Le ministre russe a pris également le contre-pied de nombre d’observateurs, qui évoquent depuis plusieurs semaines un risque de régionalisation du conflit au regard des affrontements au Sud-Liban ainsi qu’en Syrie et en Irak, où des bases américaines ont été la cible de groupes armés. «Je pense que les gens qui sortent ce genre de scénarios veulent vraiment provoquer une crise plus grave», a balayé le ministre russe.

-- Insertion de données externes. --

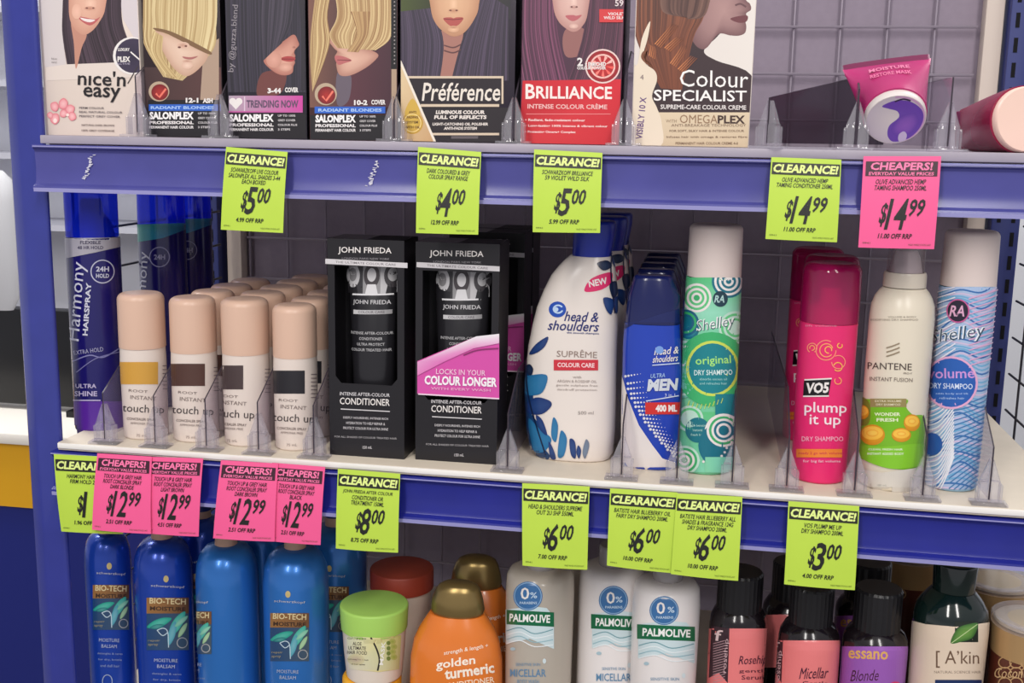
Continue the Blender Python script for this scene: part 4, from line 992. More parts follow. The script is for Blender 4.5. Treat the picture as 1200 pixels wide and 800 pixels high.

Avant d’enchaîner : «C’est peut-être ce que veulent les Américains.»
«Il n'y a pas d'appétit pour une grande guerre»
«Ni l'Iran ni le Liban ne veulent être impliqués dans cette crise», estime Sergueï Lavrov, évoquant les affrontements répétés à la frontière israélo-libanaise entre le Hezbollah et Tsahal «avant même le 7 octobre». «Il n'y a pas d'appétit pour une grande guerre», insiste Sergueï Lavrov, évoquant le discours d’Hassan Nasrallah, leader du Hezbollah libanais. «Peut-être qu’ils continueront à mordre les Américains et les Israéliens ici et là», estime le ministre russe, évoquant l’activité des groupes armés au Levant et «certains membres» du Hezbollah. «Mais», développe-t-il, «je ne vois aucune volonté, aucun appétit, ni en Iran ni dans aucun autre pays arabe, pour une grande guerre dans la région».
Même tonalité concernant les attaques contre des intérêts américains au Levant, qui n'ont selon le ministre «rien de nouveau», ces groupes estimant que «la présence américaine en Syrie est absolument illégale». L'armée américaine occupe en effet illégalement plusieurs régions syriennes.
Elle est aussi présente en Irak, où Washington maintient encore plusieurs milliers d’hommes, «sans base juridique solide» selon le ministre russe. En janvier 2020, une résolution du Parlement iraquien appelait Bagdad à expulser les forces armées étrangères du pays, rappelle le diplomate. Celle-ci faisait suite à l’assassinat du général iranien Qassem Soleimani par les forces américaines.
Retenue n'est pas faiblesse
Pas de guerre donc, «à moins qu'elle ne soit provoquée» prévient toutefois Lavrov: «à moins que Gaza ne soit plus considérée comme un endroit où les Palestiniens doivent continuer à vivre».
Dans la même veine, le chef de la diplomatie russe met en garde contre l’«énorme erreur» qui consisterait à considérer cette «retenue» comme «une faiblesse et un feu vert pour faire n’importe quoi à Gaza».
L'attaque du Hamas en Israël le 7 octobre a causé 1 200 morts selon l'Etat hébreu. Depuis, dans la bande de Gaza, les bombardements israéliens ont tué 11 320 personnes, majoritairement des civils, parmi lesquels 4 650 enfants, selon le ministère de la Santé du Hamas. Parallèlement, Israël hausse le ton à l’encontre de son voisin libanais, sur fond d’affrontements à la frontière. «Ce que nous pouvons faire à Gaza, nous pouvons aussi le faire à Beyrouth», a menacé le ministre israélien de la Défense Yoav Gallant le 11 novembre, lors d'une visite dans le nord de l’Etat hébreu.